The Domains For Locally Delivered Mail option lets you specify what mail will be delivered on this machine. List as many machine names or aliases as are available. For example, the machine may be known as Eastnj officially, but might have aliases such as Turnpike and Somerset. Adding all three will allow mail to be delivered to users at all of those addresses.

By using Masquerade Other Domains, you can have other domains send mail as if they belong to the master domain. This is useful in a situation such as corporate acquisitions, when you want to allow mail to arrive at the old company name, while translating any outgoing mail to the new company name.

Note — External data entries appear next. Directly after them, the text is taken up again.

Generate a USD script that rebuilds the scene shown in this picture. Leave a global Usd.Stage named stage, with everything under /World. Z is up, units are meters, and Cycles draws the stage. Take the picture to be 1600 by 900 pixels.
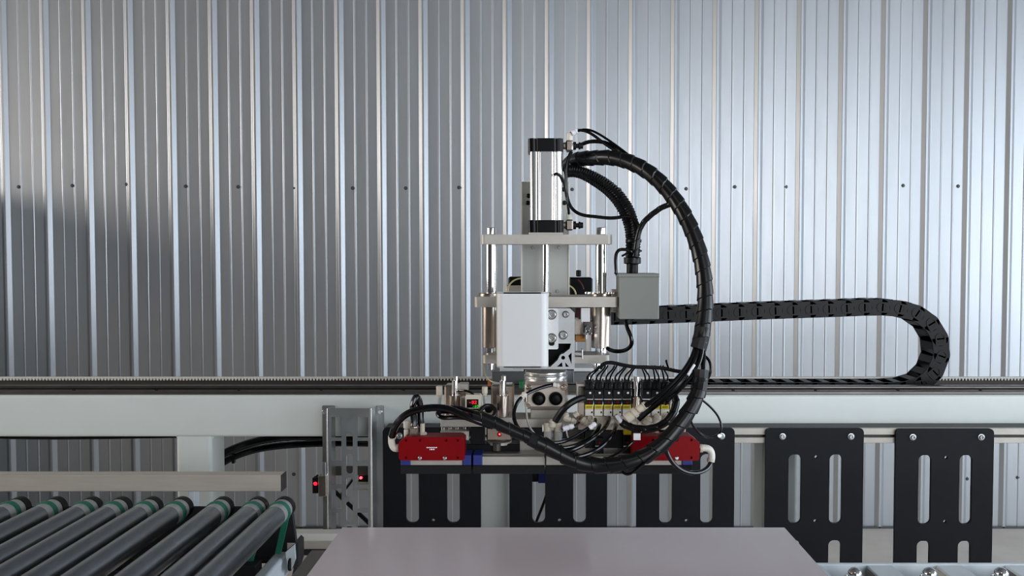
import math, random, sys
import numpy as np, trimesh
sys.path.insert(0, '/opt/lang')
import usdkit, meshkit
from pxr import Usd, UsdGeom, UsdLux, Gf, Sdf, UsdShade
from shapely.geometry import Polygon, box as sbox, Point
from shapely.ops import unary_union
from scipy.interpolate import splprep, splev

random.seed(7); rng = np.random.default_rng(7)
stage = Usd.Stage.CreateInMemory()
UsdGeom.SetStageUpAxis(stage, 'Z'); UsdGeom.SetStageMetersPerUnit(stage, 1.0)
UsdGeom.Xform.Define(stage, '/World')

# ------------------------------------------------------------------ camera
F, CX, PITCH, HC = 1350.0, 845.0, math.radians(2.036), 1.6
cam = UsdGeom.Camera.Define(stage, '/World/camera')
cam.CreateHorizontalApertureAttr(36.0); cam.CreateVerticalApertureAttr(20.25)
cam.CreateFocalLengthAttr(36.0 * F / 1600)
cam.CreateHorizontalApertureOffsetAttr(-(CX - 800) / 1600 * 36.0)
cam.AddTranslateOp().Set((0, 0, HC)); cam.AddRotateXOp().Set(90 - math.degrees(PITCH))
cam.CreateClippingRangeAttr((0.05, 1000.0))
cam.CreateExposureAttr(0.0)
cam.CreateFStopAttr(0.0)
CP, SP = math.cos(PITCH), math.sin(PITCH)

# ------------------------------------------------------------------ lights of the hall
def rect_light(name, pos, rot, w, h, col, power):
    l = UsdLux.RectLight.Define(stage, '/World/' + name)
    l.CreateWidthAttr(w); l.CreateHeightAttr(h); l.CreateColorAttr(Gf.Vec3f(*col)); l.CreateIntensityAttr(power)
    l.AddTranslateOp().Set(pos); l.AddRotateXYZOp().Set(rot)
# daylight in the big side door on the right, in the clerestory window on the left, and in the roof light
rect_light('daylight_front', (3.8, -5.45, 2.25), (90, 0, 0), 4.8, 4.3, (0.93, 0.96, 1.0), 4.1)
rect_light('daylight_right', (6.45, 0.1, 1.9), (0, 90, 0), 3.7, 7.0, (0.80, 0.90, 1.0), 3.7)
rect_light('daylight_left', (-8.95, 1.35, 2.75), (0, -90, 0), 2.7, 5.7, (1.0, 0.90, 0.80), 8.2)
rect_light('daylight_roof', (-0.6, -1.8, 4.56), (0, 0, 0), 1.6, 2.4, (1.0, 0.97, 0.93), 1.0)
dome = UsdLux.DomeLight.Define(stage, '/World/outdoor_sky')
dome.CreateColorAttr(Gf.Vec3f(0.75, 0.85, 1.0)); dome.CreateIntensityAttr(0.6)

# ------------------------------------------------------------------ helpers
def lin(h):
    h = h.lstrip('#'); c = [int(h[i:i + 2], 16) / 255 for i in (0, 2, 4)]
    return tuple(x / 12.92 if x <= .04045 else ((x + .055) / 1.055) ** 2.4 for x in c)
def pt(px, py, D):
    """the point of the plane y = D seen at a pixel of the 1600x900 photograph"""
    v = (450 - py) / F; t = D / (CP + v * SP)
    return np.array([(px - CX) / F * t, D, HC + t * (v * CP - SP)])
def sc(D): return D / F
M = {}
def mat(name, col, rough=.5, metal=0., var=None, bump=None, rvar=0., emit=None, stretch=None, **kw):
    """procedural principled material: var=(scale, second colour), bump=(scale, strength), rvar = roughness variation"""
    if isinstance(col, str): col = lin(col)
    n = {'p': ('principled_bsdf', {'base_color': col, 'roughness': rough, 'metallic': metal, **kw})}; L = []
    if var or bump or rvar:
        n['tc'] = ('texture_coordinate', {}); src = 'tc.object'
        if stretch:
            n['mp'] = ('mapping', {'scale': stretch}); L.append(('tc.object', 'mp.vector')); src = 'mp.vector'
    if var:
        c2 = lin(var[1]) if isinstance(var[1], str) else var[1]
        n['n1'] = ('noise_texture', {'scale': var[0], 'detail': 5.0, 'roughness': .6}); L.append((src, 'n1.vector'))
        n['rp'] = ('rgb_ramp', {'ramp': [(.33, col), (.7, c2)]}); L += [('n1.fac', 'rp.fac'), ('rp.color', 'p.base_color')]
    if rvar:
        n['n2'] = ('noise_texture', {'scale': 9.0, 'detail': 4.0}); L.append((src, 'n2.vector'))
        n['m2'] = ('math', {'math_type': 'multiply_add', 'value2': rvar * 2, 'value3': rough - rvar}); L += [('n2.fac', 'm2.value1'), ('m2.value', 'p.roughness')]
    if bump:
        n['n3'] = ('noise_texture', {'scale': bump[0], 'detail': 3.0}); L.append((src, 'n3.vector'))
        n['b'] = ('bump', {'strength': bump[1], 'distance': .002}); L += [('n3.fac', 'b.height'), ('b.normal', 'p.normal')]
    if emit:
        n['p'][1].update(emission_color=lin(emit[0]), emission_strength=emit[1])
    M[name] = usdkit.material(stage, '/World/Looks/' + name, n, L, surface='p.BSDF')
    return M[name]

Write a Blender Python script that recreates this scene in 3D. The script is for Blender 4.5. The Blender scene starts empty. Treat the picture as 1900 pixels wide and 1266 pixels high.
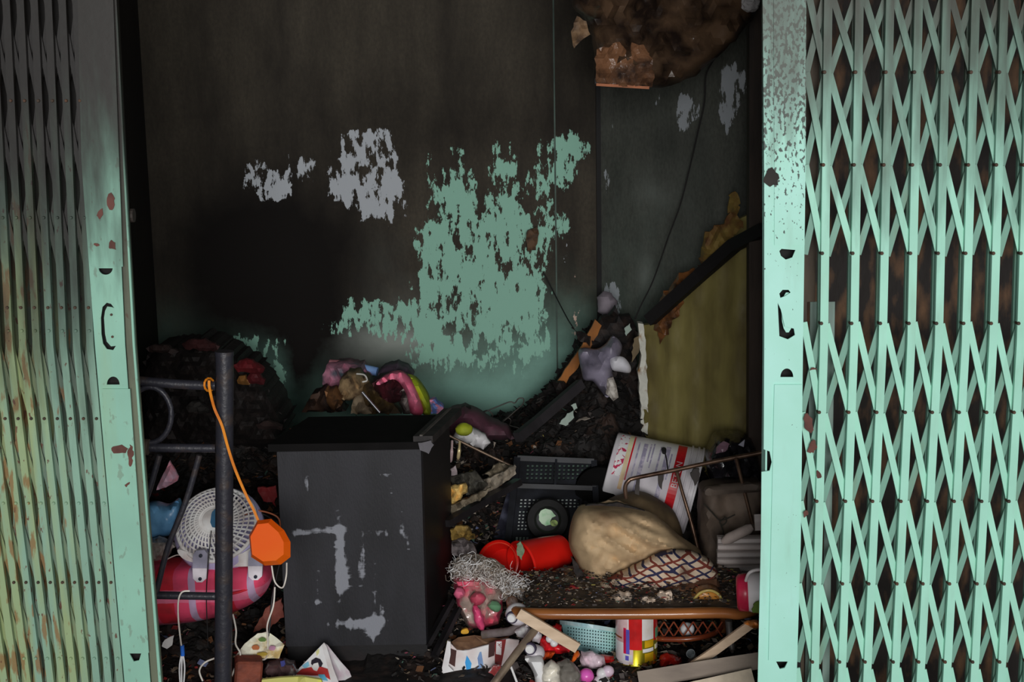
import bpy, bmesh, math, random
import numpy as np
from mathutils import Vector, Matrix, noise
from mathutils.geometry import delaunay_2d_cdt
SC = bpy.context.scene
COL = SC.collection
random.seed(7)

# ------------------------------------------------------------------ camera
F = 2600.0; CX, CY = 950.0, 633.0
EYE = Vector((0, 0, 1.65))
ROT = Matrix.Rotation(math.radians(80), 3, 'X') @ Matrix.Rotation(-0.017, 3, 'Z')
cam_data = bpy.data.cameras.new('camera'); cam = bpy.data.objects.new('camera', cam_data)
COL.objects.link(cam); SC.camera = cam
cam.matrix_world = Matrix.Translation(EYE) @ ROT.to_4x4()
cam_data.sensor_width = 36.0; cam_data.lens = 36.0 * F / 1900.0
cam_data.clip_start = 0.05

# ------------------------------------------------------------------ light
SC.view_settings.view_transform = 'Standard'; SC.view_settings.look = 'None'
SC.view_settings.gamma = 1; SC.view_settings.use_curve_mapping = False
SC.view_settings.exposure = 0.0
world = bpy.data.worlds.new('overcast_sky'); SC.world = world; world.use_nodes = True
bg = world.node_tree.nodes['Background']; bg.inputs[0].default_value = (0.93, 0.97, 1.0, 1); bg.inputs[1].default_value = 0.42
def area(name, loc, target, sx, sy, power, col=(1, 1, 1)):
    l = bpy.data.lights.new(name, 'AREA'); l.shape = 'RECTANGLE'; l.size = sx; l.size_y = sy
    l.energy = power; l.color = col
    o = bpy.data.objects.new(name, l); COL.objects.link(o); o.location = loc
    o.rotation_euler = (Vector(target) - Vector(loc)).to_track_quat('-Z', 'Y').to_euler()
    return o
area('street_fill', (0.4, -3.6, 1.9), (0, 4, 0.8), 2.6, 1.6, 310, (1.0, 0.98, 0.97))  # soft fill lamp added behind the eye, standing in for light from the street

# ------------------------------------------------------------------ helpers
def ray(px, py):
    return ROT @ Vector(((px - CX) / F, -(py - CY) / F, -1.0))
def P(px, py, Y):
    d = ray(px, py); return EYE + d * (Y / d.y)
def at_z(px, py, z):
    d = ray(px, py); return EYE + d * ((z - EYE.z) / d.z)
def proj(v):
    c = ROT.transposed() @ (Vector(v) - EYE)
    return CX - F * c.x / c.z, CY + F * c.y / c.z
def S(Y): return Y / F                      # metres per pixel at depth Y
def lin(c):
    return tuple(((v / 255) / 12.92 if v / 255 <= .04045 else ((v / 255 + .055) / 1.055) ** 2.4) for v in c)
def albedo(c, k):
    return tuple(min(0.9, v / k) for v in lin(c)) + (1,)

KN, KM, KB = 0.70, 0.46, 0.36               # share of daylight reaching the gates, the middle and the back of the room
MATS = {}
def mat(name, c, k=None, rough=0.7, metal=0.0, c2=None, scale=12, edge=0.15, mid=0.55, bump=0.2, bs=60, stretch=(1, 1, 1), spec=0.4, alpha=None, detail=6, coat=0):
    if name in MATS: return MATS[name]
    if k is None: k = KM
    m = bpy.data.materials.new(name); m.use_nodes = True; MATS[name] = m
    nt = m.node_tree; N = nt.nodes; L = nt.links; b = N['Principled BSDF']
    b.inputs['Roughness'].default_value = rough; b.inputs['Metallic'].default_value = metal
    b.inputs['Specular IOR Level'].default_value = spec
    if coat: b.inputs['Coat Weight'].default_value = coat; b.inputs['Coat Roughness'].default_value = 0.12
    tc = N.new('ShaderNodeTexCoord'); mp = N.new('ShaderNodeMapping'); mp.inputs['Scale'].default_value = stretch
    L.new(tc.outputs['Object'], mp.inputs[0])
    a = albedo(c, k)
    if c2 is None: c2 = tuple(v * 0.72 for v in c)
    n = N.new('ShaderNodeTexNoise'); n.inputs['Scale'].default_value = scale; n.inputs['Detail'].default_value = detail
    L.new(mp.outputs[0], n.inputs[0])
    r = N.new('ShaderNodeValToRGB'); r.color_ramp.elements[0].position = mid - edge; r.color_ramp.elements[1].position = mid + edge
    r.color_ramp.elements[0].color = a; r.color_ramp.elements[1].color = albedo(c2, k)
    L.new(n.outputs[0], r.inputs[0]); L.new(r.outputs[0], b.inputs['Base Color'])
    if bump:
        n2 = N.new('ShaderNodeTexNoise'); n2.inputs['Scale'].default_value = bs; n2.inputs['Detail'].default_value = 4
        L.new(mp.outputs[0], n2.inputs[0])
        bp = N.new('ShaderNodeBump'); bp.inputs['Strength'].default_value = bump; bp.inputs['Distance'].default_value = 0.004
        L.new(n2.outputs[0], bp.inputs['Height']); L.new(bp.outputs[0], b.inputs['Normal'])
    if alpha is not None:
        b.inputs['Alpha'].default_value = alpha
    return m

def tagged(o, label=None, cat=None, group=None, kind=None):
    if label: o['label'] = label
    if cat: o['category'] = cat
    if group: o['group'] = group
    if kind: o['kind'] = kind
    return o
def thing(name, label, cat, loc, group=None):
    o = bpy.data.objects.new(name, None); COL.objects.link(o); o.location = loc; o.empty_display_size = .05
    return tagged(o, label, cat, group)

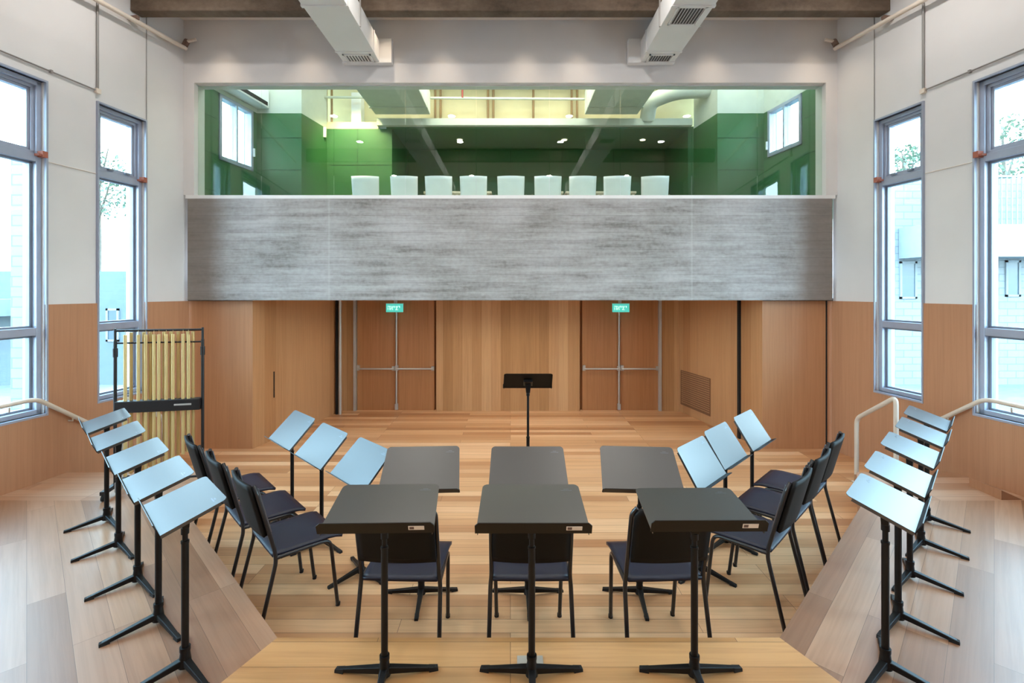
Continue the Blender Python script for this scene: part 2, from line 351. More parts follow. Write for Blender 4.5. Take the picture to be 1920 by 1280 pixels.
# ------------------------------------------------------------------ side walls: a frame along each slanting wall
WK = math.sqrt(1 + 0.147 ** 2)
def wp(side, d, z, off=0.0):               # a point of the side wall (side -1 left, +1 right), off = into the room
    return Vector((side * (5.2655 - 0.147 * d) - side * off / WK, d - 0.147 * off / WK, z))
def wbox(mb, side, d0, d1, z0, z1, o0, o1):
    return mb.hexa([wp(side, d0, z0, o0), wp(side, d1, z0, o0), wp(side, d1, z0, o1), wp(side, d0, z0, o1),
                    wp(side, d0, z1, o0), wp(side, d1, z1, o0), wp(side, d1, z1, o1), wp(side, d0, z1, o1)])
OPEN = [(1.35, 2.65), (3.45, 4.74), (5.262, 5.825)]     # windows along the wall
SILL, HEAD, T1, T2 = 0.92, 4.16, 3.42, 1.73
WTOP, CEIL, BACKD = 1.985, 5.7, -3.0
for side, nm in ((-1, 'left'), (1, 'right')):
    m = MB(); w = MB()
    cuts = [BACKD] + [x for o in OPEN for x in o] + [6.47]
    for k in range(0, len(cuts), 2):
        wbox(m, side, cuts[k], cuts[k + 1], -0.02, CEIL, -0.25, 0)
        wbox(w, side, cuts[k], cuts[k + 1], 0.0, WTOP, 0, 0.02)
    for a, b in OPEN:
        wbox(m, side, a, b, -0.02, SILL, -0.25, 0); wbox(m, side, a, b, HEAD, CEIL, -0.25, 0)
        wbox(w, side, a, b, 0.0, SILL - 0.02, 0, 0.02)
    wo = struct(m.build('wall_' + nm, 'white_wall'))
    struct(w.build('trim_' + ('1' if side < 0 else '2'), 'wainscot'))
    # windows
    for wi, (a, b) in enumerate(OPEN):
        f = MB()
        wid = 0.045
        for (p, q, r, s_) in ((a, b, SILL, SILL + wid), (a, b, HEAD - wid, HEAD), (a, a + wid, SILL, HEAD), (b - wid, b, SILL, HEAD)):
            wbox(f, side, p, q, r, s_, -0.17, -0.03)
        for z in (T1, T2): wbox(f, side, a, b, z - 0.045, z + 0.03, -0.16, -0.035)
        n = (3 if side < 0 else 6) - wi
        win = struct(f.build('window_%d' % n, 'aluminium', bevel=0.004))
        c = MB()                            # thin bright casing around the opening
        for (p, q, r, s_) in ((a - 0.018, b + 0.018, SILL - 0.022, SILL), (a - 0.018, b + 0.018, HEAD, HEAD + 0.018), (a - 0.018, a, SILL, HEAD), (b, b + 0.018, SILL, HEAD)):
            wbox(c, side, p, q, r, s_, -0.03, 0.026)
        c.build('window_casing', 'aluminium', win)
        fx = MB(); wbox(fx, side, b - 0.035, b + 0.012, T1 + 0.0, T1 + 0.06, -0.035, 0.03); wbox(fx, side, b - 0.06, b - 0.035, T1 + 0.01, T1 + 0.03, -0.035, 0.02)
        fx.build('transom_bracket', 'rust_red', win)
        s = MB()                            # opening sash at the top
        for (o0, o1, g0, g1) in ((-0.145, -0.055, 0.045, 0.075), (-0.13, -0.07, 0.075, 0.1)):
            za, zb = T1 + 0.03, HEAD - 0.045
            g = g1 - g0; k = g0 - 0.045
            for (p, q, r, s_) in ((a + g0, b - g0, za + k, za + k + g), (a + g0, b - g0, zb - k - g, zb - k), (a + g0, a + g1, za + k, zb - k), (b - g1, b - g0, za + k, zb - k)):
                wbox(s, side, p, q, r, s_, o0, o1)
        so = s.build('sash', 'aluminium', win, bevel=0.003)
        h = MB(); mid = (a + b) / 2
        for dd in (mid - 0.1, mid + 0.1): wbox(h, side, dd - 0.03, dd + 0.03, T1 + 0.05, T1 + 0.07, -0.055, -0.03)
        h.build('handle', 'aluminium_dark', so)
        s2 = MB()                           # slim beads of the fixed lights
        for za, zb in ((T2 + 0.03, T1 - 0.045), (SILL + 0.045, T2 - 0.045)):
            for (p, q, r, s_) in ((a + 0.045, b - 0.045, za, za + 0.02), (a + 0.045, b - 0.045, zb - 0.02, zb), (a + 0.045, a + 0.07, za, zb), (b - 0.07, b - 0.045, za, zb)):
                wbox(s2, side, p, q, r, s_, -0.13, -0.08)
        s2.build('glazing_bead', 'aluminium_dark', win)
        for za, zb in ((T1 + 0.085, HEAD - 0.1), (T2 + 0.045, T1 - 0.06), (SILL + 0.06, T2 - 0.06)):
            g = MB(); wbox(g, side, a + 0.06, b - 0.06, za, zb, -0.105, -0.099); g.build('pane', 'glass', win)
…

The last option in the dialog box provides the ability to directly translate a user address to a standard address. For example, if the company standard is to use an e-mail address such as firstname.lastname@company.com, and the user name is firstname, it would be possible to add a translation from firstname@localmachine.company.com, so all of that user's e-mail is addressed properly.

For this article, we won't worry about masquerading. Choose OK to return to the Outgoing Mail screen. The Authentication option relates to the outgoing mail server and is not useful for this example.

Pressing Next brings up the Incoming Mail screen, which shows the options for accepting incoming mail messages. Since we're assuming this machine is the incoming mail server, check Accept Remote SMTP Connections to enable incoming mail.

When you click Finish, a dialog box will be presented for writing the configuration. Choose Continue. YAST will write the configuration to the system and restart the postfix daemon. Choose Quit to leave YAST. The mail system is now configured. It can be tested using the mailx utility from the command line or the KMail utility from the GUI.